[3D scene scripts]
----
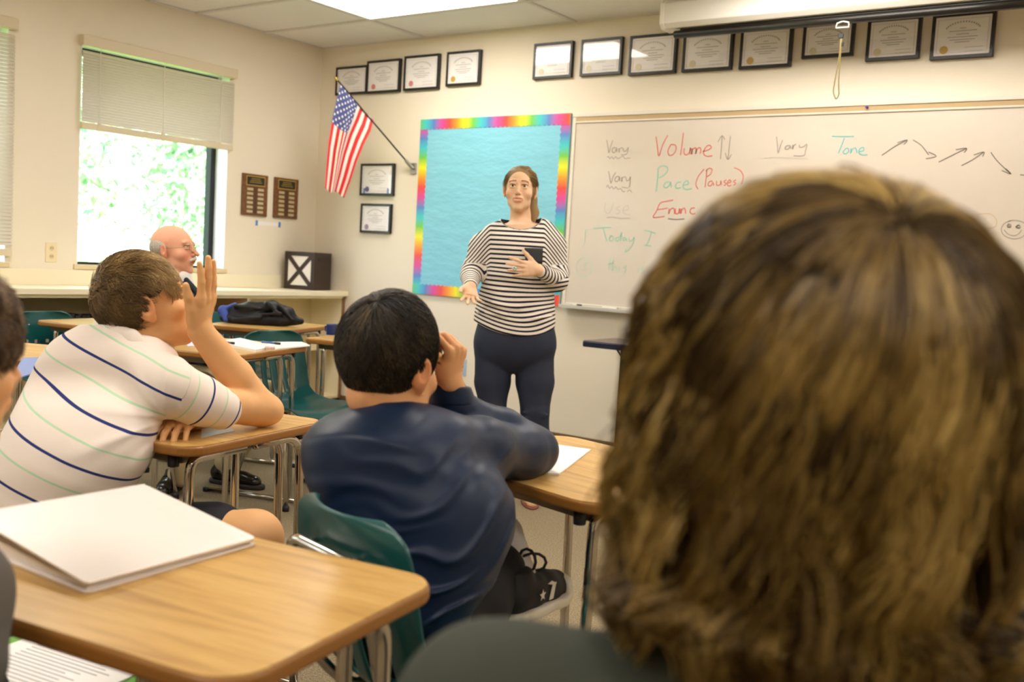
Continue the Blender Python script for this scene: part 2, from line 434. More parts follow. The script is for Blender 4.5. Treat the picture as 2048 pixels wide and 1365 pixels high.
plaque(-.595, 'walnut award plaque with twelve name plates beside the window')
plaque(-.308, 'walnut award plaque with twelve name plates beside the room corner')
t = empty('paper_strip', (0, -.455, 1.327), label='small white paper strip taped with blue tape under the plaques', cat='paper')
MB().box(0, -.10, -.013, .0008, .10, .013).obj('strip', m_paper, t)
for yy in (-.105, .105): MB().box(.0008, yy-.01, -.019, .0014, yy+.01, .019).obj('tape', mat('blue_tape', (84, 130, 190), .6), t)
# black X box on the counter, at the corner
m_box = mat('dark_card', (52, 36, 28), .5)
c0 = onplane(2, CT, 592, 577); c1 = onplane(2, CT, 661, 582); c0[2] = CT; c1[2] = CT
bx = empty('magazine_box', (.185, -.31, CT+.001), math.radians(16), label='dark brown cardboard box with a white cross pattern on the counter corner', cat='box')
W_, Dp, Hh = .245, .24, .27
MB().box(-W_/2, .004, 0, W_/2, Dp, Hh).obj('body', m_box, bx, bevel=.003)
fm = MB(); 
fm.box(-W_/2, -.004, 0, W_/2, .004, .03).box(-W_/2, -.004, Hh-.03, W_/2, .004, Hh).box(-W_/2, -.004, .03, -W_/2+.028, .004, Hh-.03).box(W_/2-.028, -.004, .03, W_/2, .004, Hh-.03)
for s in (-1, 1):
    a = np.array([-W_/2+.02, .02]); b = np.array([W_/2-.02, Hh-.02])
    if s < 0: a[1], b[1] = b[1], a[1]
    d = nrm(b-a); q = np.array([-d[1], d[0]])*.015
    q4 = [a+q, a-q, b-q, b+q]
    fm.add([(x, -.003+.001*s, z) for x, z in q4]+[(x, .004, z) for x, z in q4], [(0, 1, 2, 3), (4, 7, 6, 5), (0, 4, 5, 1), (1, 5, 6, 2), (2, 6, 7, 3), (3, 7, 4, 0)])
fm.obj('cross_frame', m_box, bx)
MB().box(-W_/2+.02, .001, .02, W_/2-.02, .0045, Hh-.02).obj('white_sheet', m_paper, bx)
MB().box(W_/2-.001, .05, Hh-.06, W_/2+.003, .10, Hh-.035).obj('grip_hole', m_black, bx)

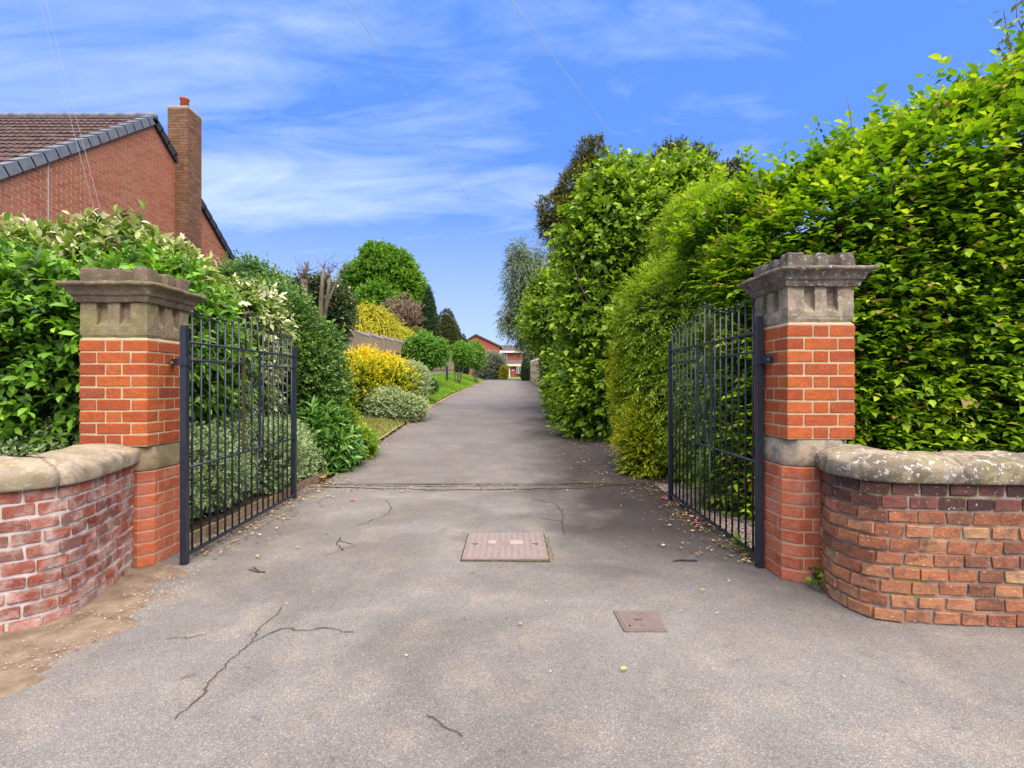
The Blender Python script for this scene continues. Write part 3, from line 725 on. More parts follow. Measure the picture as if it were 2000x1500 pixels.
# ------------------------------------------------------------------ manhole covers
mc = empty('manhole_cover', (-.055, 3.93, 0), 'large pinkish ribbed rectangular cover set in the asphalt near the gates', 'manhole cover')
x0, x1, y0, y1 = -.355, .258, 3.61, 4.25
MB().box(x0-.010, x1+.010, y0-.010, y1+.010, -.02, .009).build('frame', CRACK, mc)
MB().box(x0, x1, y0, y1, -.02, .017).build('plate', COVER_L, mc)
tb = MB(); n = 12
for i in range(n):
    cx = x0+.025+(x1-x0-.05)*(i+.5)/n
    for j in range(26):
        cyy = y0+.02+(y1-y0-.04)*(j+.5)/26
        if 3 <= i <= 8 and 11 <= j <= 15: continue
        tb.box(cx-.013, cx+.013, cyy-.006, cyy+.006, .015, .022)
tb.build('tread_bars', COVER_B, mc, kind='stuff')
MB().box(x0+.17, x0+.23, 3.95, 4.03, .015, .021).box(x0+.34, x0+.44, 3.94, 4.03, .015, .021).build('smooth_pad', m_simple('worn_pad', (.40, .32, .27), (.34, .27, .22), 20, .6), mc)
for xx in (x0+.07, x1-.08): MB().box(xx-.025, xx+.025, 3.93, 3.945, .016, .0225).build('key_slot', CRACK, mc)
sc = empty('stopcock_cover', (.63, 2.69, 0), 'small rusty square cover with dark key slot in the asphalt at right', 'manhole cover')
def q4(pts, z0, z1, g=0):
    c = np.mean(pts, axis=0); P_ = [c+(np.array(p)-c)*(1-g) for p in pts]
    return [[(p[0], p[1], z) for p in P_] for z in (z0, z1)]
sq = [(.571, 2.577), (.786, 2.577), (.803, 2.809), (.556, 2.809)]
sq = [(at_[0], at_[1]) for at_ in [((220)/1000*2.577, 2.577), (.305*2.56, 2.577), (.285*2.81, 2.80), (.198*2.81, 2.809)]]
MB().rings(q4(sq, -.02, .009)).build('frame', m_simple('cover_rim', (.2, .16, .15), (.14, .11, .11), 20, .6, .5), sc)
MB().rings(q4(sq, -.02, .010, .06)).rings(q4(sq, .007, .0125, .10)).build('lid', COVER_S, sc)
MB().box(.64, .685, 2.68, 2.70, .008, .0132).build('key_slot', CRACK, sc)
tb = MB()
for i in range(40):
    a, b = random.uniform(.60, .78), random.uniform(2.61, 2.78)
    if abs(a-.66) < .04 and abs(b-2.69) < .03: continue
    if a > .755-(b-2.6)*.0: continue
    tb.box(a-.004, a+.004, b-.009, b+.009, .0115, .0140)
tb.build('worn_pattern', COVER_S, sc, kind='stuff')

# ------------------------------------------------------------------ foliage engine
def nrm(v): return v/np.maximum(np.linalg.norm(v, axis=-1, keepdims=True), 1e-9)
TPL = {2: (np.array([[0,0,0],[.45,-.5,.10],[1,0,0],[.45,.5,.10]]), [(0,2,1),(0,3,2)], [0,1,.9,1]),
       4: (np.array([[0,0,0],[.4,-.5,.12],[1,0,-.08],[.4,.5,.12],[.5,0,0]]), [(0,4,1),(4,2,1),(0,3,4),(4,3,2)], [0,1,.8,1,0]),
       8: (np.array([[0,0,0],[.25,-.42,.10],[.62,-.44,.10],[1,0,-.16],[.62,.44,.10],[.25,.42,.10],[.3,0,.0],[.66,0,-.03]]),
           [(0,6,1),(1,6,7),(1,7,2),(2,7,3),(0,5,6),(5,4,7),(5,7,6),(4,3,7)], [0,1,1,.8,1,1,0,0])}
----
Copy every record above exactly, leaving out the pictures.

Continue the Blender Python script for this scene: part 2, from line 434. More parts follow. The script is for Blender 4.5. Treat the picture as 2048 pixels wide and 1365 pixels high.
plaque(-.595, 'walnut award plaque with twelve name plates beside the window')
plaque(-.308, 'walnut award plaque with twelve name plates beside the room corner')
t = empty('paper_strip', (0, -.455, 1.327), label='small white paper strip taped with blue tape under the plaques', cat='paper')
MB().box(0, -.10, -.013, .0008, .10, .013).obj('strip', m_paper, t)
for yy in (-.105, .105): MB().box(.0008, yy-.01, -.019, .0014, yy+.01, .019).obj('tape', mat('blue_tape', (84, 130, 190), .6), t)
# black X box on the counter, at the corner
m_box = mat('dark_card', (52, 36, 28), .5)
c0 = onplane(2, CT, 592, 577); c1 = onplane(2, CT, 661, 582); c0[2] = CT; c1[2] = CT
bx = empty('magazine_box', (.185, -.31, CT+.001), math.radians(16), label='dark brown cardboard box with a white cross pattern on the counter corner', cat='box')
W_, Dp, Hh = .245, .24, .27
MB().box(-W_/2, .004, 0, W_/2, Dp, Hh).obj('body', m_box, bx, bevel=.003)
fm = MB(); 
fm.box(-W_/2, -.004, 0, W_/2, .004, .03).box(-W_/2, -.004, Hh-.03, W_/2, .004, Hh).box(-W_/2, -.004, .03, -W_/2+.028, .004, Hh-.03).box(W_/2-.028, -.004, .03, W_/2, .004, Hh-.03)
for s in (-1, 1):
    a = np.array([-W_/2+.02, .02]); b = np.array([W_/2-.02, Hh-.02])
    if s < 0: a[1], b[1] = b[1], a[1]
    d = nrm(b-a); q = np.array([-d[1], d[0]])*.015
    q4 = [a+q, a-q, b-q, b+q]
    fm.add([(x, -.003+.001*s, z) for x, z in q4]+[(x, .004, z) for x, z in q4], [(0, 1, 2, 3), (4, 7, 6, 5), (0, 4, 5, 1), (1, 5, 6, 2), (2, 6, 7, 3), (3, 7, 4, 0)])
fm.obj('cross_frame', m_box, bx)
MB().box(-W_/2+.02, .001, .02, W_/2-.02, .0045, Hh-.02).obj('white_sheet', m_paper, bx)
MB().box(W_/2-.001, .05, Hh-.06, W_/2+.003, .10, Hh-.035).obj('grip_hole', m_black, bx)

The Blender Python script for this scene continues. Write part 3, from line 725 on. More parts follow. Measure the picture as if it were 2000x1500 pixels.
# ------------------------------------------------------------------ manhole covers
mc = empty('manhole_cover', (-.055, 3.93, 0), 'large pinkish ribbed rectangular cover set in the asphalt near the gates', 'manhole cover')
x0, x1, y0, y1 = -.355, .258, 3.61, 4.25
MB().box(x0-.010, x1+.010, y0-.010, y1+.010, -.02, .009).build('frame', CRACK, mc)
MB().box(x0, x1, y0, y1, -.02, .017).build('plate', COVER_L, mc)
tb = MB(); n = 12
for i in range(n):
    cx = x0+.025+(x1-x0-.05)*(i+.5)/n
    for j in range(26):
        cyy = y0+.02+(y1-y0-.04)*(j+.5)/26
        if 3 <= i <= 8 and 11 <= j <= 15: continue
        tb.box(cx-.013, cx+.013, cyy-.006, cyy+.006, .015, .022)
tb.build('tread_bars', COVER_B, mc, kind='stuff')
MB().box(x0+.17, x0+.23, 3.95, 4.03, .015, .021).box(x0+.34, x0+.44, 3.94, 4.03, .015, .021).build('smooth_pad', m_simple('worn_pad', (.40, .32, .27), (.34, .27, .22), 20, .6), mc)
for xx in (x0+.07, x1-.08): MB().box(xx-.025, xx+.025, 3.93, 3.945, .016, .0225).build('key_slot', CRACK, mc)
sc = empty('stopcock_cover', (.63, 2.69, 0), 'small rusty square cover with dark key slot in the asphalt at right', 'manhole cover')
def q4(pts, z0, z1, g=0):
    c = np.mean(pts, axis=0); P_ = [c+(np.array(p)-c)*(1-g) for p in pts]
    return [[(p[0], p[1], z) for p in P_] for z in (z0, z1)]
sq = [(.571, 2.577), (.786, 2.577), (.803, 2.809), (.556, 2.809)]
sq = [(at_[0], at_[1]) for at_ in [((220)/1000*2.577, 2.577), (.305*2.56, 2.577), (.285*2.81, 2.80), (.198*2.81, 2.809)]]
MB().rings(q4(sq, -.02, .009)).build('frame', m_simple('cover_rim', (.2, .16, .15), (.14, .11, .11), 20, .6, .5), sc)
MB().rings(q4(sq, -.02, .010, .06)).rings(q4(sq, .007, .0125, .10)).build('lid', COVER_S, sc)
MB().box(.64, .685, 2.68, 2.70, .008, .0132).build('key_slot', CRACK, sc)
tb = MB()
for i in range(40):
    a, b = random.uniform(.60, .78), random.uniform(2.61, 2.78)
    if abs(a-.66) < .04 and abs(b-2.69) < .03: continue
    if a > .755-(b-2.6)*.0: continue
    tb.box(a-.004, a+.004, b-.009, b+.009, .0115, .0140)
tb.build('worn_pattern', COVER_S, sc, kind='stuff')

# ------------------------------------------------------------------ foliage engine
def nrm(v): return v/np.maximum(np.linalg.norm(v, axis=-1, keepdims=True), 1e-9)
TPL = {2: (np.array([[0,0,0],[.45,-.5,.10],[1,0,0],[.45,.5,.10]]), [(0,2,1),(0,3,2)], [0,1,.9,1]),
       4: (np.array([[0,0,0],[.4,-.5,.12],[1,0,-.08],[.4,.5,.12],[.5,0,0]]), [(0,4,1),(4,2,1),(0,3,4),(4,3,2)], [0,1,.8,1,0]),
       8: (np.array([[0,0,0],[.25,-.42,.10],[.62,-.44,.10],[1,0,-.16],[.62,.44,.10],[.25,.42,.10],[.3,0,.0],[.66,0,-.03]]),
           [(0,6,1),(1,6,7),(1,7,2),(2,7,3),(0,5,6),(5,4,7),(5,7,6),(4,3,7)], [0,1,1,.8,1,1,0,0])}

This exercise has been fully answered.